*Exercise prompt:*
Transcribe the listing verbatim. Do not carry over any pictures.

*Data shown:*
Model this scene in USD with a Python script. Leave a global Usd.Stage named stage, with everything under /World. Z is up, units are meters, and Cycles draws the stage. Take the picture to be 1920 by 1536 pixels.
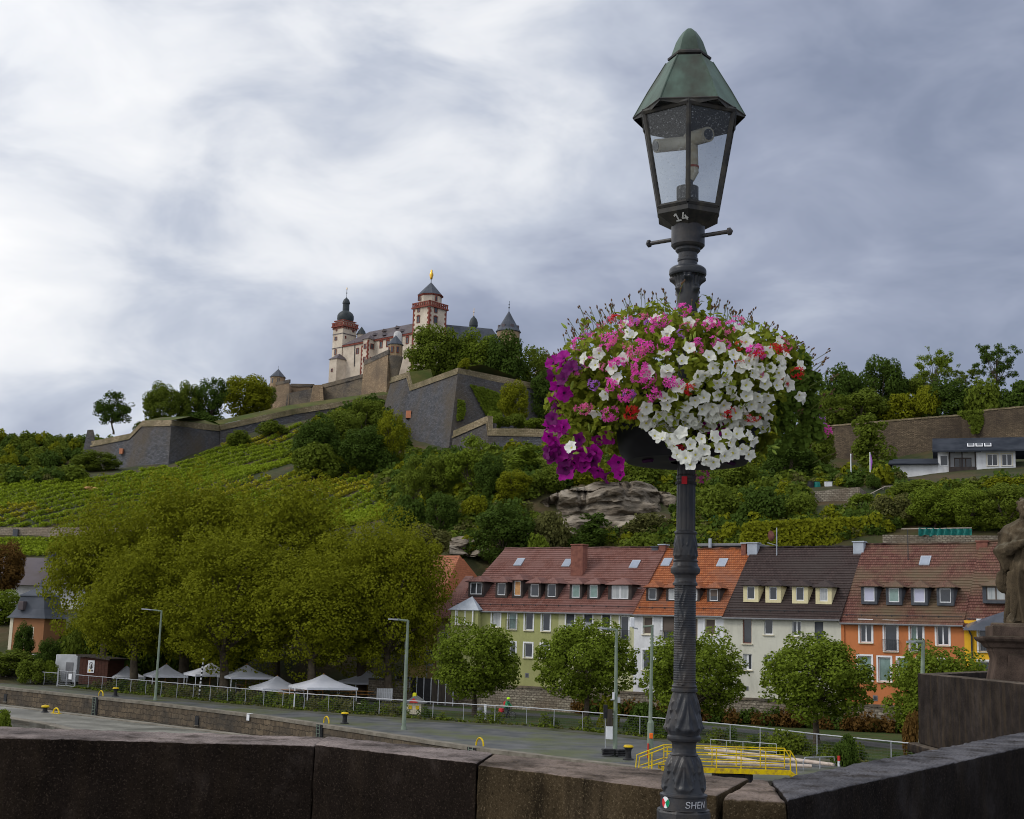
import math, random, numpy as np, trimesh, usdkit, meshkit
from pxr import Usd, UsdGeom, UsdLux, UsdShade, Gf, Sdf, Vt

# ---------------------------------------------------------------- camera, sky, sun, exposure
stage = Usd.Stage.CreateInMemory()
UsdGeom.SetStageUpAxis(stage, 'Z'); UsdGeom.SetStageMetersPerUnit(stage, 1.0)
UsdGeom.Xform.Define(stage, '/World'); UsdGeom.Scope.Define(stage, '/World/Looks')
F = 2500.0; CX = 960.0; CY = 768.0; CZ = 7.3
PITCH = math.atan(422.0 / F); ROLL = 0.030
_f = np.array([0, math.cos(PITCH), math.sin(PITCH)]); _u0 = np.array([0, -math.sin(PITCH), math.cos(PITCH)]); _r0 = np.array([1.0, 0, 0])
CR = math.cos(ROLL) * _r0 + math.sin(ROLL) * _u0
CU = -math.sin(ROLL) * _r0 + math.cos(ROLL) * _u0
CAM = np.array([0, 0, CZ])
cam = UsdGeom.Camera.Define(stage, '/World/camera')
cam.CreateHorizontalApertureAttr(36.0); cam.CreateVerticalApertureAttr(36.0 * 819 / 1024); cam.CreateFocalLengthAttr(36.0 * F / 1920)
cam.CreateClippingRangeAttr(Gf.Vec2f(0.1, 20000))
m4 = np.eye(4); m4[0, :3] = CR; m4[1, :3] = CU; m4[2, :3] = -_f; m4[3, :3] = CAM
cam.AddTransformOp().Set(Gf.Matrix4d(*m4.ravel().tolist()))
EXPOSURE = -0.35
cam.CreateExposureAttr(EXPOSURE)

SUN_AZ = math.radians(-104); SUN_EL = math.radians(40)
sd = np.array([math.sin(SUN_AZ) * math.cos(SUN_EL), math.cos(SUN_AZ) * math.cos(SUN_EL), math.sin(SUN_EL)])
sun = UsdLux.DistantLight.Define(stage, '/World/sun')
sun.CreateIntensityAttr(0.38); sun.CreateAngleAttr(14.0); sun.CreateNormalizeAttr(True); sun.CreateColorAttr(Gf.Vec3f(1.0, 0.95, 0.88))
_zx = sd / np.linalg.norm(sd); _xx = np.cross([0, 0, 1.0], _zx); _xx /= np.linalg.norm(_xx); _yx = np.cross(_zx, _xx)
mm = np.eye(4); mm[0, :3] = _xx; mm[1, :3] = _yx; mm[2, :3] = _zx
sun.AddTransformOp().Set(Gf.Matrix4d(*mm.ravel().tolist()))

SKY_STRENGTH = 0.10
sky_mat = usdkit.material(stage, '/World/Looks/sky_cloud', {
    'tc': ('texture_coordinate', {}),
    'mp': ('mapping', {'scale': (1.0, 1.0, 2.0), 'rotation': (0.0, 0.42, 0.0), 'location': (0.35, 0.9, 0.2)}),
    'n1': ('noise_texture', {'scale': 2.6, 'detail': 7.0, 'roughness': 0.47, 'distortion': 0.25}),
    'n2': ('noise_texture', {'scale': 8.5, 'detail': 6.0, 'roughness': 0.5, 'distortion': 0.4}),
    'nm0': ('mix_float', {'fac': 0.42}), 'nm': ('map_range', {'from_min': 0.30, 'from_max': 0.70, 'to_min': 0.24, 'to_max': 0.75}),
    'gl': ('vector_math', {'math_type': 'dot_product', 'vector2': tuple(sd)}),
    'gr': ('map_range', {'range_type': 'linear', 'from_min': -0.40, 'from_max': 0.28, 'to_min': -0.19, 'to_max': 0.24, 'clamp': True}),
    'g2': ('map_range', {'range_type': 'smoothstep', 'from_min': 0.15, 'from_max': 1.0, 'to_min': 1.0, 'to_max': 1.35, 'clamp': True}), 'bs': ('math', {'math_type': 'multiply', 'value2': SKY_STRENGTH}),
    'sum': ('math', {'math_type': 'add'}),
    'rp': ('rgb_ramp', {'ramp': [(0.18, (2.35, 2.75, 4.0)), (0.36, (3.3, 3.85, 5.3)), (0.50, (4.7, 5.25, 6.8)), (0.64, (7.3, 7.9, 9.2)), (0.76, (10.8, 11.1, 11.7)), (0.90, (13.0, 13.0, 13.1))]}),
    'st': ('sky_texture', {'sky_type': 'single_scattering', 'sun_disc': False, 'sun_elevation': SUN_EL, 'sun_rotation': SUN_AZ}),
    'cv': ('mix_color', {'fac': 0.95, 'use_clamp': False}),
    'bg': ('background_shader', {'strength': SKY_STRENGTH}),
}, [('tc.generated', 'mp.vector'), ('mp.vector', 'n1.vector'), ('mp.vector', 'n2.vector'), ('n1.fac', 'nm0.a'), ('n2.fac', 'nm0.b'), ('nm0.result', 'nm.value'),
    ('tc.generated', 'gl.vector1'), ('gl.value', 'gr.value'), ('gl.value', 'g2.value'), ('nm.result', 'sum.value1'), ('gr.result', 'sum.value2'), ('g2.result', 'bs.value1'), ('bs.value', 'bg.strength'), ('sum.value', 'rp.fac'),
    ('st.color', 'cv.a'), ('rp.color', 'cv.b'), ('cv.result', 'bg.color')], surface='bg.background')
dome = UsdLux.DomeLight.Define(stage, '/World/sky')
dome.GetPrim().SetCustomDataByKey('kind', 'structure')
UsdShade.MaterialBindingAPI.Apply(dome.GetPrim()).Bind(sky_mat)

# ---------------------------------------------------------------- pixel rays -> places
def ray(px, py):
    return _f + CR * (px - CX) / F + CU * (CY - py) / F
def W(px, py, Y):
    d = ray(px, py); return CAM + d * (Y / d[1])
def Wz(px, py, z=0.0):
    d = ray(px, py); return CAM + d * ((z - CZ) / d[2])
def Wplane(px, py, p0, n):
    d = ray(px, py); return CAM + d * (np.dot(np.asarray(p0) - CAM, n) / np.dot(d, n))
def project(p):
    q = np.asarray(p, float) - CAM
    return CX + F * (q @ CR) / (q @ _f), CY - F * (q @ CU) / (q @ _f)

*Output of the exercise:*
Model this scene in USD with a Python script. Leave a global Usd.Stage named stage, with everything under /World. Z is up, units are meters, and Cycles draws the stage. Take the picture to be 1920 by 1536 pixels.
import math, random, numpy as np, trimesh, usdkit, meshkit
from pxr import Usd, UsdGeom, UsdLux, UsdShade, Gf, Sdf, Vt

# ---------------------------------------------------------------- camera, sky, sun, exposure
stage = Usd.Stage.CreateInMemory()
UsdGeom.SetStageUpAxis(stage, 'Z'); UsdGeom.SetStageMetersPerUnit(stage, 1.0)
UsdGeom.Xform.Define(stage, '/World'); UsdGeom.Scope.Define(stage, '/World/Looks')
F = 2500.0; CX = 960.0; CY = 768.0; CZ = 7.3
PITCH = math.atan(422.0 / F); ROLL = 0.030
_f = np.array([0, math.cos(PITCH), math.sin(PITCH)]); _u0 = np.array([0, -math.sin(PITCH), math.cos(PITCH)]); _r0 = np.array([1.0, 0, 0])
CR = math.cos(ROLL) * _r0 + math.sin(ROLL) * _u0
CU = -math.sin(ROLL) * _r0 + math.cos(ROLL) * _u0
CAM = np.array([0, 0, CZ])
cam = UsdGeom.Camera.Define(stage, '/World/camera')
cam.CreateHorizontalApertureAttr(36.0); cam.CreateVerticalApertureAttr(36.0 * 819 / 1024); cam.CreateFocalLengthAttr(36.0 * F / 1920)
cam.CreateClippingRangeAttr(Gf.Vec2f(0.1, 20000))
m4 = np.eye(4); m4[0, :3] = CR; m4[1, :3] = CU; m4[2, :3] = -_f; m4[3, :3] = CAM
cam.AddTransformOp().Set(Gf.Matrix4d(*m4.ravel().tolist()))
EXPOSURE = -0.35
cam.CreateExposureAttr(EXPOSURE)

SUN_AZ = math.radians(-104); SUN_EL = math.radians(40)
sd = np.array([math.sin(SUN_AZ) * math.cos(SUN_EL), math.cos(SUN_AZ) * math.cos(SUN_EL), math.sin(SUN_EL)])
sun = UsdLux.DistantLight.Define(stage, '/World/sun')
sun.CreateIntensityAttr(0.38); sun.CreateAngleAttr(14.0); sun.CreateNormalizeAttr(True); sun.CreateColorAttr(Gf.Vec3f(1.0, 0.95, 0.88))
_zx = sd / np.linalg.norm(sd); _xx = np.cross([0, 0, 1.0], _zx); _xx /= np.linalg.norm(_xx); _yx = np.cross(_zx, _xx)
mm = np.eye(4); mm[0, :3] = _xx; mm[1, :3] = _yx; mm[2, :3] = _zx
sun.AddTransformOp().Set(Gf.Matrix4d(*mm.ravel().tolist()))

SKY_STRENGTH = 0.10
sky_mat = usdkit.material(stage, '/World/Looks/sky_cloud', {
    'tc': ('texture_coordinate', {}),
    'mp': ('mapping', {'scale': (1.0, 1.0, 2.0), 'rotation': (0.0, 0.42, 0.0), 'location': (0.35, 0.9, 0.2)}),
    'n1': ('noise_texture', {'scale': 2.6, 'detail': 7.0, 'roughness': 0.47, 'distortion': 0.25}),
    'n2': ('noise_texture', {'scale': 8.5, 'detail': 6.0, 'roughness': 0.5, 'distortion': 0.4}),
    'nm0': ('mix_float', {'fac': 0.42}), 'nm': ('map_range', {'from_min': 0.30, 'from_max': 0.70, 'to_min': 0.24, 'to_max': 0.75}),
    'gl': ('vector_math', {'math_type': 'dot_product', 'vector2': tuple(sd)}),
    'gr': ('map_range', {'range_type': 'linear', 'from_min': -0.40, 'from_max': 0.28, 'to_min': -0.19, 'to_max': 0.24, 'clamp': True}),
    'g2': ('map_range', {'range_type': 'smoothstep', 'from_min': 0.15, 'from_max': 1.0, 'to_min': 1.0, 'to_max': 1.35, 'clamp': True}), 'bs': ('math', {'math_type': 'multiply', 'value2': SKY_STRENGTH}),
    'sum': ('math', {'math_type': 'add'}),
    'rp': ('rgb_ramp', {'ramp': [(0.18, (2.35, 2.75, 4.0)), (0.36, (3.3, 3.85, 5.3)), (0.50, (4.7, 5.25, 6.8)), (0.64, (7.3, 7.9, 9.2)), (0.76, (10.8, 11.1, 11.7)), (0.90, (13.0, 13.0, 13.1))]}),
    'st': ('sky_texture', {'sky_type': 'single_scattering', 'sun_disc': False, 'sun_elevation': SUN_EL, 'sun_rotation': SUN_AZ}),
    'cv': ('mix_color', {'fac': 0.95, 'use_clamp': False}),
    'bg': ('background_shader', {'strength': SKY_STRENGTH}),
}, [('tc.generated', 'mp.vector'), ('mp.vector', 'n1.vector'), ('mp.vector', 'n2.vector'), ('n1.fac', 'nm0.a'), ('n2.fac', 'nm0.b'), ('nm0.result', 'nm.value'),
    ('tc.generated', 'gl.vector1'), ('gl.value', 'gr.value'), ('gl.value', 'g2.value'), ('nm.result', 'sum.value1'), ('gr.result', 'sum.value2'), ('g2.result', 'bs.value1'), ('bs.value', 'bg.strength'), ('sum.value', 'rp.fac'),
    ('st.color', 'cv.a'), ('rp.color', 'cv.b'), ('cv.result', 'bg.color')], surface='bg.background')
dome = UsdLux.DomeLight.Define(stage, '/World/sky')
dome.GetPrim().SetCustomDataByKey('kind', 'structure')
UsdShade.MaterialBindingAPI.Apply(dome.GetPrim()).Bind(sky_mat)

# ---------------------------------------------------------------- pixel rays -> places
def ray(px, py):
    return _f + CR * (px - CX) / F + CU * (CY - py) / F
def W(px, py, Y):
    d = ray(px, py); return CAM + d * (Y / d[1])
def Wz(px, py, z=0.0):
    d = ray(px, py); return CAM + d * ((z - CZ) / d[2])
def Wplane(px, py, p0, n):
    d = ray(px, py); return CAM + d * (np.dot(np.asarray(p0) - CAM, n) / np.dot(d, n))
def project(p):
    q = np.asarray(p, float) - CAM
    return CX + F * (q @ CR) / (q @ _f), CY - F * (q @ CU) / (q @ _f)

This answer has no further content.